University students sending engineering kits to remote First Nations kids

Posted on Thursday, November 3, 2016

Danielle Taillon

Fourth-year mechanical engineering student Danielle Taillon demonstrates a "maker kit" in the University of Ottawa's Makerspace. Taillon has led a program that introduces kids in remote First Nations communities to 3D printing and engineering projects.

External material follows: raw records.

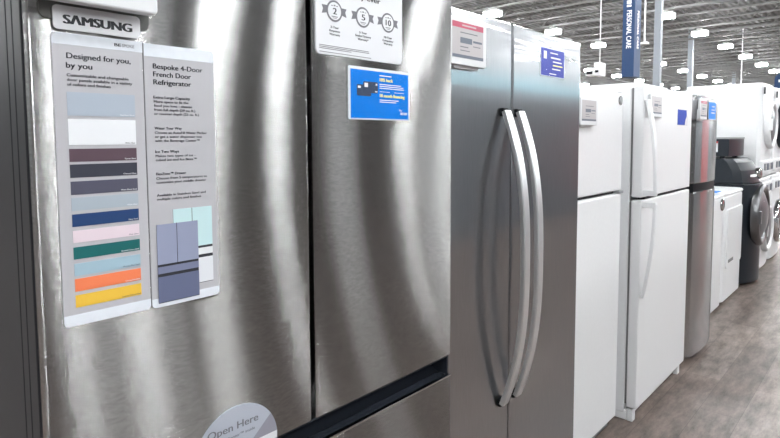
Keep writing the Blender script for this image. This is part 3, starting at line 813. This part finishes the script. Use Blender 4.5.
obj('price_print', box(-1.37, -1.32, c0 + .0212, c0 + .022, 1.295, 1.30), 'ink_soft', tg)

# ------------------------------------------------------------------ 8 stacked front loaders beyond
def loader(y0, y1, z0, label, cat, name, bodym, ringm, glassm, panel_low, grp):
    t = thing(name, label, cat, (-1.4, (y0 + y1) / 2, z0), grp)
    yc = (y0 + y1) / 2
    bm = bmesh.new(); prism_z(bm, bow(-1.075, .02, y0, y1, .03, back=-1.77), z0 + .015, z0 + .975, .012)
    for y in (y0 + .06, y1 - .06):
        for xx in (-1.70, -1.15): bm_box(bm, xx - .02, xx + .02, y - .02, y + .02, z0, z0 + .02)
    smooth(obj('cabinet', bm, bodym, t), 15)
    pz = z0 + (.05 if panel_low else .80)
    bm = bmesh.new(); prism_z(bm, bow(-1.058, .022, y0 + .01, y1 - .01, .02, back=-1.08), pz, pz + .13, .006); p = smooth(obj('control_panel', bm, bodym, t), 15)
    for k in range(4):
        yy = y0 + .10 + .125 * k
        obj('display_window', box(-1.052, -1.0345 + .002, yy, yy + .075, pz + .03, pz + .10, .002), 'eink_dark' if k % 2 else 'grey_side', p)
    porthole(t, -1.065, yc, z0 + (.55 if panel_low else .43), .25, ringm, glassm, .05)
    if panel_low:
        bm = bmesh.new(); bm_box(bm, -1.062, -1.052, y0 + .02, y0 + .06, z0 + .86, z0 + .93); obj('energy_label', bm, 'black', t)
    return t
loader(6.755, 7.435, 0, 'white front-load washer at floor level behind the charcoal washer', 'washing machine', 'washing_machine', 'white', 'white', 'tint', False, 'stacked white laundry machines')
loader(6.755, 7.435, .978, 'white front-load dryer stacked on the washer behind the charcoal washer', 'dryer', 'clothes_dryer', 'white', 'white', 'tint', True, 'stacked white laundry machines')
loader(7.50, 8.18, 0, 'white front-load washer at floor level by the right edge of the picture', 'washing machine', 'washing_machine', 'white', 'chrome', 'glass_dark', False, 'stacked white laundry machines')
loader(7.50, 8.18, .978, 'white dryer with dark porthole stacked by the right edge of the picture', 'dryer', 'clothes_dryer', 'white', 'charcoal', 'glass_dark', True, 'stacked white laundry machines')

# ------------------------------------------------------------------ back-to-back row behind the white fridges
def back_fridge(x1, y0, y1, h, label):
    t = thing('refrigerator', label, 'refrigerator', (x1 - .35, (y0 + y1) / 2, 0), 'refrigerators in the row behind')
    obj('cabinet', box(x1 - .62, x1, y0, y1, .02, h - .015, .006), 'white', t)
    obj('door', box(x1 - .69, x1 - .625, y0, y1, .06, h, .01), 'white', t)
    obj('top_cap', box(x1 - .60, x1 - .02, y0 + .02, y1 - .02, h - .016, h + .004, .004), 'white_edge', t)
    bm = bmesh.new(); bm_box(bm, x1 - .72, x1 - .705, y0 + .05, y0 + .07, .8, 1.4, .003)
    for z in (.82, 1.38): bm_box(bm, x1 - .707, x1 - .688, y0 + .05, y0 + .07, z - .01, z + .01)
    obj('handle', bm, 'white_edge', t)
back_fridge(-1.83, 5.46, 6.36, 1.915, 'white refrigerator whose top shows behind the white fridge with bowed handles')

# ------------------------------------------------------------------ hanging signs and ceiling devices
bn = thing('hanging_banner', 'long blue box sign with white vertical lettering beside the grey post', 'sign', (-4.2, 12.18, 2.68))
obj('banner_box', box(-4.41, -4.165, 12.0, 12.37, 2.66, 6.2, .006), 'banner', bn)
bm = bmesh.new(); text_bm(bm, 'PERSONAL CARE', -4.325, 4.02, .77, .105, 12.0, .03, axis='down_y', lift=.003)
for z0, z1 in ((4.09, 4.13), (4.15, 4.22)): obj('printed_bar', box(-4.33, -4.24, 11.996, 11.9995, z0, z1), 'ink_white', bn)
obj('lettering', bm, 'ink_white', bn)
bm = bmesh.new(); text_bm(bm, 'PERSONAL CARE', 12.145, 4.02, .77, .105, -4.165, .03, axis='down_x', lift=.003)
obj('lettering', bm, 'ink_white', bn)
for y in (12.08, 12.29):
    bm = bmesh.new(); bar(bm, (-4.29, y, 6.2), (-4.29, y, 7.66), .008, 5); obj('hanger', bm, 'truss', bn)

b2 = thing('aisle_sign', 'small dark blue arched sign above the stacked dryers at the right edge', 'sign', (-1.9, 14.0, 2.3))
bm = bmesh.new()
pl = rrect(-2.02, -1.35, 2.10, 2.70, .10)
t = bmesh.new(); a = [t.verts.new((p[0], 14.0, p[1])) for p in pl]; b = [t.verts.new((p[0], 14.12, p[1])) for p in pl]
t.faces.new(a); t.faces.new(list(reversed(b)))
for i in range(len(pl)): t.faces.new((a[i], b[i], b[(i + 1) % len(pl)], a[(i + 1) % len(pl)]))
bmesh.ops.recalc_face_normals(t, faces=t.faces[:]); merge(bm, t)
obj('panel', bm, 'banner', b2)
obj('printed_bar', box(-1.95, -1.5, 13.996, 13.9995, 2.53, 2.58), 'ink_white', b2)
for xx in (-1.9, -1.5):
    bm = bmesh.new(); bar(bm, (xx, 14.06, 2.68), (xx, 14.06, 7.66), .006, 5); obj('hanger', bm, 'truss', b2)

dv = thing('security_camera', 'white box device hanging on a rod between the steel and white fridges', 'camera', (-4.1, 10.0, 2.5))
bm = bmesh.new(); bm_box(bm, -4.13, -4.01, 9.9, 10.15, 2.50, 2.74, .012); obj('housing', bm, 'device', dv)
bm = bmesh.new(); bm_box(bm, -4.30, -4.14, 9.95, 10.15, 2.52, 2.62, .01); obj('side_box', bm, 'device', dv)
bm = bmesh.new(); bm_box(bm, -4.28, -4.17, 9.946, 9.952, 2.545, 2.59); bm_box(bm, -4.10, -4.04, 9.896, 9.902, 2.56, 2.60); obj('lens_slot', bm, 'black', dv)
bm = bmesh.new(); bar(bm, (-4.08, 10.05, 2.74), (-4.08, 10.05, 7.66), .010, 8); obj('rod', bm, 'device', dv)

def pendant(x, y, z, label):
    t = thing('pendant_sensor', label, 'ceiling device', (x, y, z), 'pendants on thin rods')
    bm = bmesh.new()
    bmesh.ops.create_cone(bm, cap_ends=True, segments=24, radius1=.13, radius2=.10, depth=.06)
    bmesh.ops.translate(bm, verts=bm.verts[:], vec=(x, y, z + .03)); obj('disc', bm, 'device', t)
    bm = bmesh.new(); bar(bm, (x, y, z + .06), (x, y, 7.66), .022, 8); obj('rod', bm, 'device', t)
pendant(-5.35, 16.2, 3.95, 'white disc pendant on a thin rod between the blue banner and the post')
pendant(-7.1, 38.0, 4.4, 'white disc pendant far back above the stacked dryers')

# ------------------------------------------------------------------ light and camera
w = bpy.data.worlds.new('World'); bpy.context.scene.world = w; w.use_nodes = True
w.node_tree.nodes['Background'].inputs[0].default_value = (.95, .98, 1.0, 1)
w.node_tree.nodes['Background'].inputs[1].default_value = .4

cam = bpy.data.cameras.new('camera'); co = bpy.data.objects.new('camera', cam); C.objects.link(co)
f, pcx, pcy = 560.0, 390.0, 178.0
def ray(x, y): return Vector((x - pcx, -(y - pcy), -f))
Yv = ray(903.5, 136.6).normalized(); Zv = -ray(430, 8119).normalized(); Zv = (Zv - Yv * Zv.dot(Yv)).normalized(); Xv = Yv.cross(Zv)
Rm = Matrix((Xv, Yv, Zv))         # camera axes expressed in the store's axes
co.matrix_world = Matrix.Translation((0, 0, 1.40)) @ Rm.to_4x4()
cam.sensor_width = 36; cam.lens = f / 780 * 36; cam.shift_y = -(219 - pcy) / 780
cam.clip_start = .02; cam.clip_end = 300
sc = bpy.context.scene; sc.camera = co
sc.view_settings.view_transform = 'Standard'; sc.view_settings.look = 'None'
sc.view_settings.gamma = 1; sc.view_settings.use_curve_mapping = False
sc.view_settings.exposure = 0.0
sc.cycles.max_bounces = 8; sc.cycles.transparent_max_bounces = 12
sc.cycles.use_denoising = True
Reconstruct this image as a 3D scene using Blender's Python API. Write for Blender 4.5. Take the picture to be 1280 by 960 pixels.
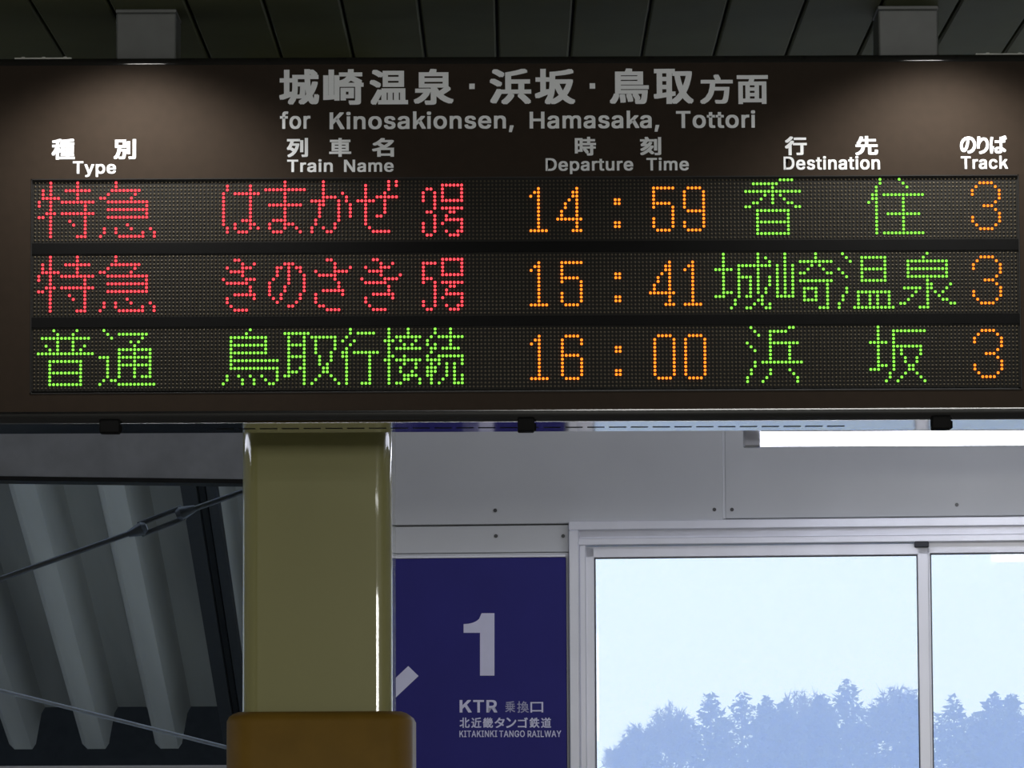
import bpy, bmesh, math, random
from mathutils import Vector, Matrix
random.seed(7)
sc = bpy.context.scene
for o in list(bpy.data.objects): bpy.data.objects.remove(o)
C = sc.collection
W_, H_, FPX = 1280, 960, 5325.0
EYE = Vector((0, 0, 1.55))
PITCH = math.atan(510 / FPX); ROLL = 0.0045

# ---------------------------------------------------------------- camera
f_ = Vector((0, math.cos(PITCH), math.sin(PITCH)))
u0 = Vector((0, -math.sin(PITCH), math.cos(PITCH))); r0 = Vector((1, 0, 0))
r_ = math.cos(ROLL) * r0 - math.sin(ROLL) * u0
u_ = math.sin(ROLL) * r0 + math.cos(ROLL) * u0
cd = bpy.data.cameras.new('camera'); cam = bpy.data.objects.new('camera', cd); C.objects.link(cam)
cd.sensor_width = 36; cd.lens = 36 * FPX / W_; cd.clip_start = 0.05; cd.clip_end = 3000
M = Matrix.Identity(4)
for i in range(3):
    M[i][0], M[i][1], M[i][2], M[i][3] = r_[i], u_[i], -f_[i], EYE[i]
cam.matrix_world = M
sc.camera = cam

# ---------------------------------------------------------------- world, exposure, lights
sc.view_settings.view_transform = 'Standard'; sc.view_settings.look = 'None'
sc.view_settings.exposure = 0; sc.view_settings.gamma = 1; sc.view_settings.use_curve_mapping = False
sc.cycles.use_denoising = True
sc.cycles.max_bounces = 8; sc.cycles.volume_bounces = 6; sc.cycles.transparent_max_bounces = 12
sc.cycles.sample_clamp_indirect = 6
w = bpy.data.worlds.new('sky'); sc.world = w; w.use_nodes = True
bg = w.node_tree.nodes['Background']; bg.inputs[0].default_value = (1.05, 1.3, 1.8, 1); bg.inputs[1].default_value = 1.0

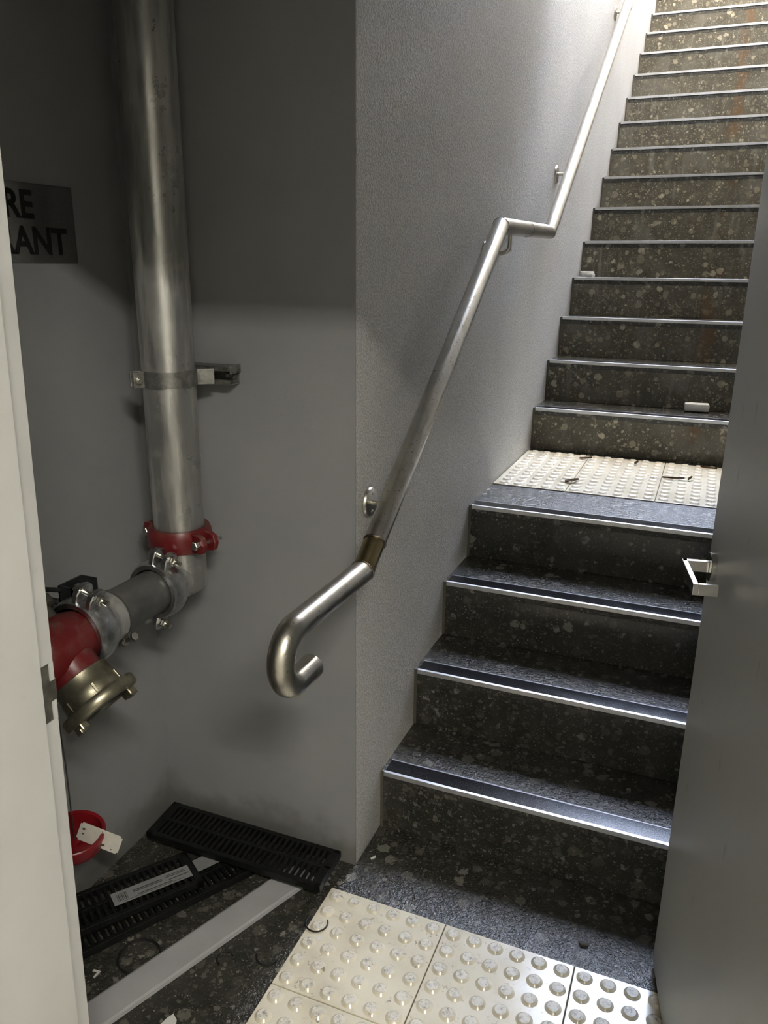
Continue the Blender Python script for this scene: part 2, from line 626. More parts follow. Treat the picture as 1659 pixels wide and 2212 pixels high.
# textured skin of the stair wall, from the outer corner up along the flight
struct('wall_stair', box((-0.14, YB + 0.0005, 0), (0.0005, YTOP + 3.0, SHAFT_Z), 0.004), 'stucco wall',
       'rough textured light grey wall beside the staircase', 'wall')
struct('wall_right', box((XR, YD1, 0), (XR + 0.15, YTOP + 3.0, SHAFT_Z)), 'white plaster',
       'plastered wall on the far side of the stairs behind the door', 'wall')
struct('ceiling', box((XL - 0.15, YD1, CEIL_Z), (XR + 0.15, CEIL_Y, CEIL_Z + 0.15)), 'white plaster',
       'plaster ceiling above the alcove and lower flight', 'ceiling')
struct('wall_bulkhead', box((-0.14, CEIL_Y - 0.15, CEIL_Z), (XR + 0.15, CEIL_Y, SHAFT_Z)), 'stucco wall',
       'bulkhead wall above the lower flight', 'wall')
struct('floor_corridor', box((-2.2, -3.3, -0.08), (3.2, YD0, -0.002)), 'pale concrete', 'pale sealed concrete floor of the corridor before the doorway', 'floor')  # unseen floor, made pale to bounce lamp light into the alcove
# doorway wall and the corridor the photograph was taken from
bm = box((-2.2, YD0, 0), (-0.04, YD1, 3.0))
box((0.955, YD0, 0), (3.2, YD1, 3.0), bm=bm)
box((-0.04, YD0, 2.025), (0.955, YD1, 3.0), bm=bm)
struct('wall_front', bm, 'painted wall', 'wall with the doorway to the stairs', 'wall')
bm = box((-2.35, -3.3, 0), (-2.2, YD0, 2.95))
struct('wall_corridor_left', bm, 'corridor paint', 'corridor wall on the near side of the doorway', 'wall')
struct('wall_corridor_right', box((3.2, -3.3, 0), (3.35, YD0, 2.95)), 'corridor paint', 'far end wall of the corridor', 'wall')
struct('wall_corridor_back', box((-2.35, -3.45, 0), (3.35, -3.3, 2.95)), 'corridor paint', 'corridor wall opposite the doorway', 'wall')
struct('ceiling_corridor', box((-2.35, -3.45, 2.75), (3.35, YD0, 2.95)), 'corridor paint', 'corridor ceiling with the lamp', 'ceiling')

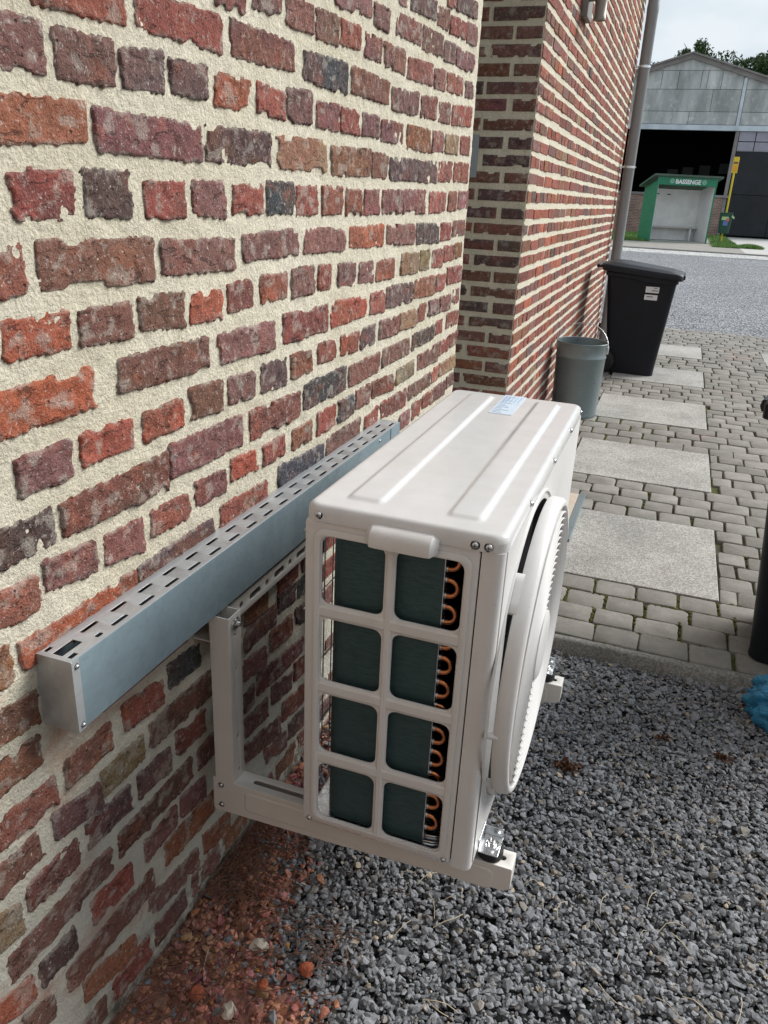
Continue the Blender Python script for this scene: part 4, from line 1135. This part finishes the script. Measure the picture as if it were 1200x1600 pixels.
# stickers on the near side of the first bin, following the taper
for i, (x0, x1, z0, z1) in enumerate(((.030, .135, .690, .738), (.028, .130, .632, .674))):
    yf = lambda z: -.2005 - (z - .03) / .765 * .0475 - .0012
    st = MB().add([(x0, yf(z0), z0), (x1, yf(z0), z0), (x1, yf(z1), z1), (x0, yf(z1), z1)], [(0, 1, 2, 3)]).build('sticker', M['label_white'], bin1)
    tx = MB()
    zz = z0 + (.014 if i == 0 else .022)
    for j in range(6):
        xa = x0 + (.050 if i == 0 else .018) + j * .0085
        if xa + .006 > x1 - .004: break
        tx.add([(xa, yf(zz) - .0006, zz), (xa + .006, yf(zz) - .0006, zz), (xa + .006, yf(zz + .009) - .0006, zz + .009), (xa, yf(zz + .009) - .0006, zz + .009)], [(0, 1, 2, 3)])
    if i == 0: tx.add([(x0 + .06, yf(z1) + .0003, z1 - .012), (x1 - .012, yf(z1) + .0003, z1 - .012), (x1 - .012, yf(z1) - .0003, z1 - .007), (x0 + .06, yf(z1) - .0003, z1 - .007)], [(0, 1, 2, 3)])
    tx.build('print', M['ink'], st)

# ================================================================== METAL BUCKET
bk = empty('metal_bucket', (.200, 5.25, .002))
tag(bk, 'tall grey metal bucket with wire handle standing against the brick wall', 'bucket')
bb = MB().lathe([(0, .012), (.140, .012), (.148, .002), (.152, .0), (.154, .006), (.152, .014), (.1625, .392), (.1660, .398), (.1665, .404), (.163, .410), (.1655, .485), (.1690, .490), (.1700, .494), (.1680, .498), (.1640, .496), (.1610, .410), (.148, .02), (0, .02)], (0, 0, 0), 56)
bb.build('body', M['bucket'], bk, smooth=35)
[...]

University of Ottawa engineering student Danielle Taillon is shipping a love of engineering to kids in remote indigenous communities – one cardboard science kit at a time.
Last July, Taillon flew with her friend Justine Boudreau to Winnipeg and drove eight hours north to the community of Cross Lake.
The two engineering students were organizing a week-long science camp for kids, introducing them to computer programming and engineering. They made jewelry with a 3D printer, mapped out the community and designed houses.
During the visit, Taillon met the community members in Cross Lake and had a chance to ask sensitive questions. In the past year the Cree community has lost six young people, in a situation that has been declared suicide crisis.
“It was a very honest conversation we got to have,” said Taillon.
Taillon and Boudreau know a solution to the problems facing remote communities can’t be 3D printed, but Taillon said her hands-on learning approach might make a difference.
“Self worth is a big issue. By building something, there’s a sense of accomplishment, it helps build you up. It’s also a great way to get kids talking. As we were stringing 3D beads one day, the kids just started opened up about their struggles.”
Back in Ottawa finishing her final year of school, Taillon is building light-weight “projects kits.” The self-contained boxes have everything needed for small science experiments and building projects.
For each of the $40 kits sold to a local school, another will be shipped off to a First Nations community. They come complete with instructions and teaching guides.
One of the projects includes everything needed to sew a stuffed Halloween ghost that includes LED lights for eyes that can change colour and blink with a little bit of easy programming.
A second project includes an Arduino board – a simple programmable circuit board that lets kids and adults experiment with electronics. The project is open-ended, allowing kids to reinvent with wires, lights and imagination.
“What I like about our approach to programming it that if the kids are hesitant, we’ll give them just enough tools and hints to be able to solve the problem. It’s dependent on each kid and we keep moving on to harder challenges, building up self-esteem,” she said.